What was obvious, of course, was something very different. But absent an inside account, it was impossible to prove. With Keffe D’s story we felt we had the proof we needed. He had put himself in the Cadillac, willing, as he had told us, to do the job himself if they had only pulled up on the other side of the BMW carrying Suge and Tupac.

To those of us in the task force, it made little difference that the suspect we had for so long sought had been dead for more than a decade. Our job was to close the case. And there was more than one way to do that. In the LAPD’s
Detective Operations Manual
the option is spelled out in the definition of the term “Cleared Other.” “When a crime report is…’Cleared Other,’” the manual reads, “it means that the detective has solved the crime and has taken all possible, appropriate action against at least one suspect. It also means that no further action or investigation is expected to take place regarding the suspect…’Cleared Other’ shall be indicated when a case has progressed to a point where further action cannot reasonably be taken.” In a subsection delineating how a case is declared “Cleared Other,” the first item on a list of circumstances of being “outside of police control” is “death of the perpetrator.”

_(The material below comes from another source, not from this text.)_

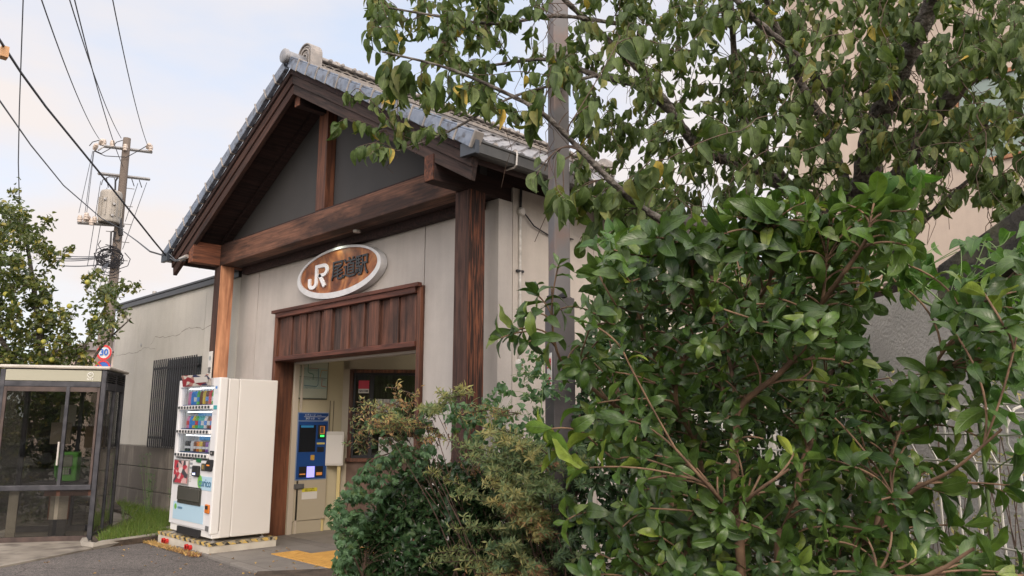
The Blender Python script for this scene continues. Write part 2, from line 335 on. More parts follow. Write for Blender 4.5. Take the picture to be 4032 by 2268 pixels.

It would have been nice to make a headlining arrest of Tupac Shakur’s murderer, bring Baby Lane in for a perp walk and claim our fifteen minutes of fame. But that wasn’t going to happen. “Cleared Other” was as close as we were going to get and, as far as we were concerned, that was close enough, especially when it came to an investigation that had languished in a cold-case file for a dozen years. For the friends and family of Tupac Shakur, we had offered, at long last, a chance for closure.